NCUA Board to Seek Comment on RBC Delay Until 2022
The rule is delayed by the three-person board with a 2-1 vote.
A divided NCUA board agreed Thursday to seek public comment on a plan to further delay its controversial Risk-Based Capital Rule for another two years—until Jan. 1, 2022.
The board last year delayed the effective date of the rule from Jan. 1, 2019 to Jan. 1, 2020.
“This delay will allow the agency to take a surgical approach to implementing this rule in a coordinated manner rather than incrementally,” NCUA Chairman Rodney Hood said, as the board adopted the proposed rule on a 2-1 vote, with Democrat Todd Harper dissenting.
Harper said that the RBC rule should be adopted now. Harper worked for former NCUA Chairwoman Debbie Matz when the original RBC rule was adopted in 2015. It is that rule that would be delayed under the plan that the board approved.
“All financial institutions should…hold capital commensurate with the risk on their balance sheet,” Harper said, as he intensely questioned NCUA staff on the proposal.
Harper said risk-based capital would help avoid a crisis, adding that the current rules did not help minimize credit union losses during the Great Recession.
“We are forgetting the past repeatedly, just like the characters in ‘Groundhog Day,’” he added.
Hood said that the RBC rule eventually could be adopted with a proposed rule dealing with asset securitization. He said he intends to have a proposed rule on securitization by the end of the year and that the RBC rule should not go into effect earlier.
He said delaying the rule would not have a significant impact on the Share Insurance Fund.
“We enjoy a healthy and vibrant credit union system,” he said.
Board member J. Mark McWatters noted that when the RBC rule was adopted in 2015, he voted against the proposal because he believed that the NCUA board did not have such powers under federal law.
He said the RBC rule would not be a panacea. “I wish capital was the solution to everything, but it’s not,” he said.
And he urged agency staff to review the issue of whether the board actually has the power to issue the rule.
The new RBC plan will be open for public comment for 30 days after it is published in the Federal Register.

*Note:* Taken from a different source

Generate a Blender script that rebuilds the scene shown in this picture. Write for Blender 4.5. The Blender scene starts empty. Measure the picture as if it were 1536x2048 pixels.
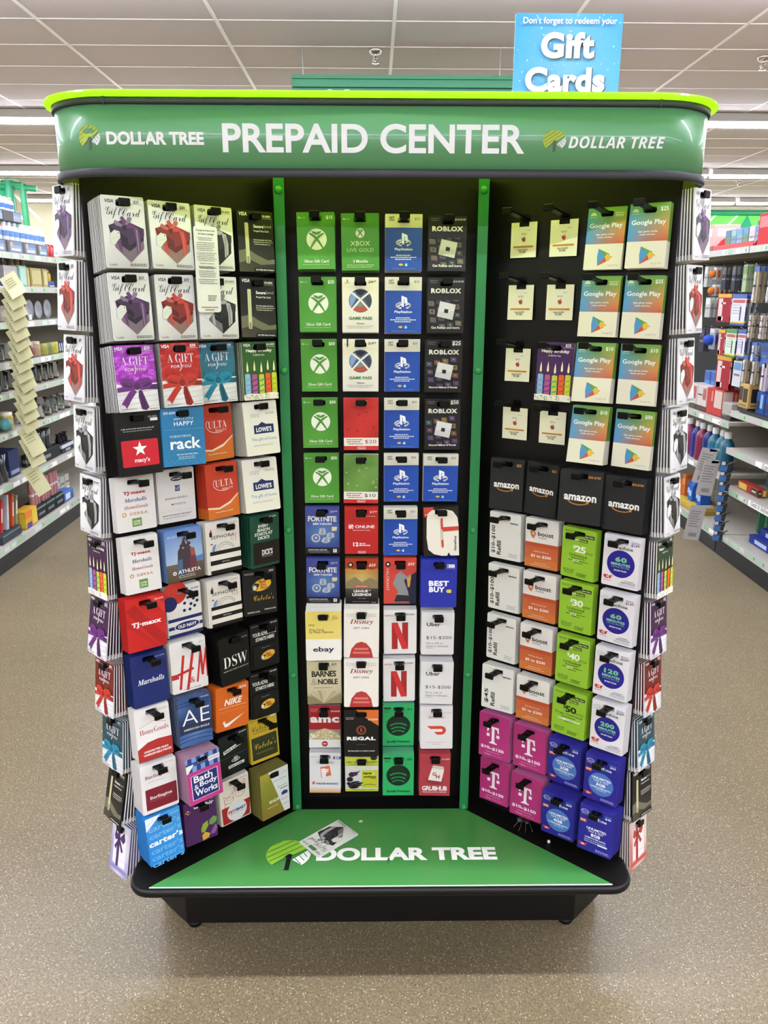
import bpy, math, random
from mathutils import Vector, Matrix
from mathutils.geometry import tessellate_polygon

random.seed(7)
S = 1.1                     # plan units -> metres
SC = bpy.context.scene
COL = SC.collection

# ------------------------------------------------------------------ camera, exposure, world
EYE = Vector((-0.0184, -1.5356, 1.55)) * S
YAW, PITCH, ROLL, FPX = -0.014, 0.2653, 0.0027, 1587.76


def make_camera():
    c, s = math.cos(YAW), math.sin(YAW)
    right0, fwd0, up_w = Vector((c, s, 0)), Vector((-s, c, 0)), Vector((0, 0, 1))
    cp, sp = math.cos(PITCH), math.sin(PITCH)
    fwd = fwd0 * cp - up_w * sp
    up0 = fwd0 * sp + up_w * cp
    cr, sr = math.cos(ROLL), math.sin(ROLL)
    right = right0 * cr + up0 * sr
    up = up0 * cr - right0 * sr
    cd = bpy.data.cameras.new('camera')
    cd.sensor_fit = 'VERTICAL'
    cd.sensor_height = 36.0
    cd.lens = FPX / 2048 * 36.0
    cd.clip_end = 100
    o = bpy.data.objects.new('camera', cd)
    COL.objects.link(o)
    m = Matrix((right, up, -fwd)).transposed().to_4x4()
    m.translation = EYE
    o.matrix_world = m
    SC.camera = o


make_camera()
SC.view_settings.view_transform = 'Standard'
SC.view_settings.look = 'None'
SC.view_settings.gamma = 1
SC.view_settings.use_curve_mapping = False
SC.view_settings.exposure = 1.8
LIGHT_ROWS = [-6.65, -3.35, -0.05, 3.2, 6.55, 9.85, 13.0]   # rows of strip lights, plan y
LIGHT_POWER = 19.0
WORLD_LIGHT = 0.35
W = bpy.data.worlds.new('world')
SC.world = W
W.use_nodes = True
W.node_tree.nodes['Background'].inputs[0].default_value = (1, 0.97, 0.92, 1)
W.node_tree.nodes['Background'].inputs[1].default_value = WORLD_LIGHT


# ------------------------------------------------------------------ colours and materials
def lin(h):
    if isinstance(h, (tuple, list)):
        return tuple(h)[:3]
    v = [int(h[i:i + 2], 16) / 255 for i in (0, 2, 4)]
    return tuple(x / 12.92 if x <= 0.04045 else ((x + 0.055) / 1.055) ** 2.4 for x in v)


MATS = {}


def mat(name, col='ffffff', rough=0.5, metal=0.0, emit=0.0, trans=0.0, spec=0.5, alpha=1.0, ior=1.45, coat=0.0):
    if name in MATS:
        return MATS[name]
    m = bpy.data.materials.new(name)
    m.use_nodes = True
    b = m.node_tree.nodes['Principled BSDF']
    b.inputs['Base Color'].default_value = (*lin(col), 1)
    b.inputs['Roughness'].default_value = rough
    b.inputs['Metallic'].default_value = metal
    b.inputs['Transmission Weight'].default_value = trans
    b.inputs['Specular IOR Level'].default_value = spec
    b.inputs['Alpha'].default_value = alpha
    b.inputs['IOR'].default_value = ior
    b.inputs['Coat Weight'].default_value = coat
    if emit:
        b.inputs['Emission Color'].default_value = (*lin(col), 1)
        b.inputs['Emission Strength'].default_value = emit
    MATS[name] = m
    return m


def print_mat(name, rough, spec=0.5, metal=0.0, coat=0.0):
    """Printed stock: the ink colour is the mesh's own colour attribute."""
    m = mat(name, 'ffffff', rough, metal, spec=spec, coat=coat)
    nt = m.node_tree
    a = nt.nodes.new('ShaderNodeAttribute')
    a.attribute_name = 'Ink'
    nt.links.new(a.outputs['Color'], nt.nodes['Principled BSDF'].inputs['Base Color'])
    return m


INK = print_mat('printed_card', 0.38, 0.45)
FOIL = print_mat('printed_foil', 0.24, 0.7, 0.4)
MATTE = print_mat('matte_print', 0.7, 0.25)
BLACK = mat('black_laminate', '100e0c', 0.42, spec=0.3)
BLACKP = mat('black_plastic', '050505', 0.42, spec=0.22)
CLEAR = mat('clear_plastic', 'ffffff', 0.12, trans=1.0, ior=1.15)
GLASS = mat('clear_glass', 'f8fbfa', 0.03, trans=1.0, ior=1.12)


def noise_bump(m, scale, strength, dist=0.01, stretch=(1, 1, 1), detail=2):
    nt = m.node_tree
    tc = nt.nodes.new('ShaderNodeTexCoord')
    mp = nt.nodes.new('ShaderNodeMapping')
    mp.inputs['Scale'].default_value = stretch
    nz = nt.nodes.new('ShaderNodeTexNoise')
    nz.inputs['Scale'].default_value = scale
    nz.inputs['Detail'].default_value = detail
    bp = nt.nodes.new('ShaderNodeBump')
    bp.inputs['Strength'].default_value = strength
    bp.inputs['Distance'].default_value = dist
    nt.links.new(tc.outputs['Object'], mp.inputs['Vector'])
    nt.links.new(mp.outputs['Vector'], nz.inputs['Vector'])
    nt.links.new(nz.outputs['Fac'], bp.inputs['Height'])
    nt.links.new(bp.outputs['Normal'], nt.nodes['Principled BSDF'].inputs['Normal'])


noise_bump(FOIL, 45, 0.5, 0.004)


# ------------------------------------------------------------------ mesh builder
WHITE = (1, 1, 1)


class MB:
    """Collects polygons (plan units) and links them as one mesh object."""

    def __init__(self):
        self.v, self.f, self.m, self.c, self.sm = [], [], [], [], []

    def poly(self, pts, m=None, col=WHITE, smooth=False):
        n = len(self.v)
        self.v += [tuple(p) for p in pts]
        self.f.append(tuple(range(n, n + len(pts))))
        self.m.append(m)
        self.c.append(col if isinstance(col, list) else lin(col))
        self.sm.append(smooth)

    def raw(self, verts, faces, m=None, col=WHITE, smooth=False):
        n = len(self.v)
        self.v += [tuple(p) for p in verts]
        c = lin(col)
        for f in faces:
            self.f.append(tuple(i + n for i in f))
            self.m.append(m)
            self.c.append(c)
            self.sm.append(smooth)

    def box(self, x0, y0, z0, x1, y1, z1, m=None, col=WHITE):
        P = [(x0, y0, z0), (x1, y0, z0), (x1, y1, z0), (x0, y1, z0), (x0, y0, z1), (x1, y0, z1), (x1, y1, z1), (x0, y1, z1)]
        self.raw(P, [(0, 3, 2, 1), (4, 5, 6, 7), (0, 1, 5, 4), (1, 2, 6, 5), (2, 3, 7, 6), (3, 0, 4, 7)], m, col)

    def bbox(self, x0, y0, z0, x1, y1, z1, r, m=None, col=WHITE):
        """a box with its vertical and horizontal edges chamfered by r"""
        r = min(r, abs(x1 - x0) * .3, abs(y1 - y0) * .3, abs(z1 - z0) * .3)
        rings = []
        for z, i in ((z0, r), (z0 + r, 0), (z1 - r, 0), (z1, r)):
            a, b, c, d = x0 + i, y0 + i, x1 - i, y1 - i
            k = r if i == 0 else r * .6
            rings.append([(a + k, b, z), (c - k, b, z), (c, b + k, z), (c, d - k, z), (c - k, d, z), (a + k, d, z), (a, d - k, z), (a, b + k, z)])
        self.loft(rings, m, col, caps=True)

    def loft(self, rings, m=None, col=WHITE, caps=True, smooth=False, closed=True):
        n = len(rings[0])
        V = [p for r in rings for p in r]
        F = []
        for k in range(len(rings) - 1):
            for i in range(n if closed else n - 1):
                j = (i + 1) % n
                F.append((k * n + i, k * n + j, (k + 1) * n + j, (k + 1) * n + i))
        self.raw(V, F, m, col, smooth)
        if caps:
            self.poly(list(reversed(rings[0])), m, col)
            self.poly(rings[-1], m, col)

    def prism(self, pts2, z0, z1, m=None, col=WHITE):
        self.loft([[(x, y, z0) for x, y in pts2], [(x, y, z1) for x, y in pts2]], m, col)

    def lathe(self, prof, cx, cy, m=None, col=WHITE, n=16, smooth=True, axis='z', caps=True):
        rings = []
        for r, h in prof:
            R = []
            for i in range(n):
                a = 2 * math.pi * i / n
                x, y = r * math.cos(a), r * math.sin(a)
                if axis == 'z':
                    R.append((cx + x, cy + y, h))
                elif axis == 'y':
                    R.append((cx + x, h, cy - y))
                else:
                    R.append((h, cx + x, cy + y))
            rings.append(R)
        self.loft(rings, m, col, caps, smooth)

    def tube(self, pts, r, m=None, col=WHITE, n=8, taper=None):
        rings = []
        P = [Vector(p) for p in pts]
        for i, p in enumerate(P):
            d = (P[min(i + 1, len(P) - 1)] - P[max(i - 1, 0)]).normalized()
            a = Vector((0, 0, 1)) if abs(d.z) < .9 else Vector((1, 0, 0))
            u = d.cross(a).normalized()
            w = d.cross(u)
            rr = r if taper is None else r * taper[i]
            rings.append([tuple(p + (u * math.cos(2 * math.pi * k / n) + w * math.sin(2 * math.pi * k / n)) * rr) for k in range(n)])
        self.loft(rings, m, col, True, True)

    def xform(self, M):
        self.v = [tuple(M @ Vector(p)) for p in self.v]
        return self

    def build(self, name, default, parent=None, origin=(0, 0, 0), matrix=None):
        me = bpy.data.meshes.new(name)
        o0 = Vector(origin)
        me.from_pydata([tuple((Vector(p) - o0) * S) for p in self.v], [], self.f)
        mats, idx = [], {}
        for m in self.m:
            m = m or default
            if m.name not in idx:
                idx[m.name] = len(mats)
                mats.append(m)
        for m in mats:
            me.materials.append(m)
        me.polygons.foreach_set('material_index', [idx[(m or default).name] for m in self.m])
        me.polygons.foreach_set('use_smooth', self.sm)
        at = me.color_attributes.new('Ink', 'FLOAT_COLOR', 'CORNER')
        buf = []
        for f, c in zip(self.f, self.c):
            if isinstance(c, list):
                for q in c:
                    buf += [q[0], q[1], q[2], 1.0]
            else:
                buf += [c[0], c[1], c[2], 1.0] * len(f)
        at.data.foreach_set('color', buf)
        me.validate()
        me.update()
        o = bpy.data.objects.new(name, me)
        COL.objects.link(o)
        if matrix is not None:
            o.matrix_world = matrix
        elif parent is not None:
            o.parent = parent
            o.location = (o0 - Vector(parent['_o'])) * S if '_o' in parent else o0 * S
            o['_o'] = tuple(o0)
        else:
            o.location = o0 * S
            o['_o'] = tuple(o0)
        return o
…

“This proposed delay would allow the NCUA Board additional time to holistically and comprehensively evaluate capital standards for federally insured credit unions,” the agency said, in its proposal.
If adopted, the delay would give credit unions and the NCUA more time to comply with the rule, the proposal said. During the delay, the current Prompt Corrective Action requirements would remain in effect.
The agency also said that the additional time would give the board to examine whether asset securitization and subordinated debt should be addressed.
In addition, last year’s regulatory overhaul bill included a new community bank leverage ratio analog should be integrated into the NCUA’s capital standards. In February, the other banking agencies issued a proposed rule that would provide community banks with the option to comply with a simplified measure of capital adequacy.
Hood said the NCUA should explore whether a similar rule should be adopted for credit unions.
But Harper said that the Government Accountability Office and the NCUA’s Inspector General have said that the RBC rule is needed.
Under questioning from Harper, Larry Fazio, the agency’s director of the Office of Examination and Insurance said the current capital rule is “not as good as it could be.” He added, however, it is sufficiently strong for the credit union system.
But Harper said that bank regulators implemented their RBC rule five years ago and that NCUA could be prepared to issue its rule immediately. He pointed out that Fazio had said a year ago that the agency could implement the RBC rule in six months.
“We’re ready, set, go, why hit pause?” he asked.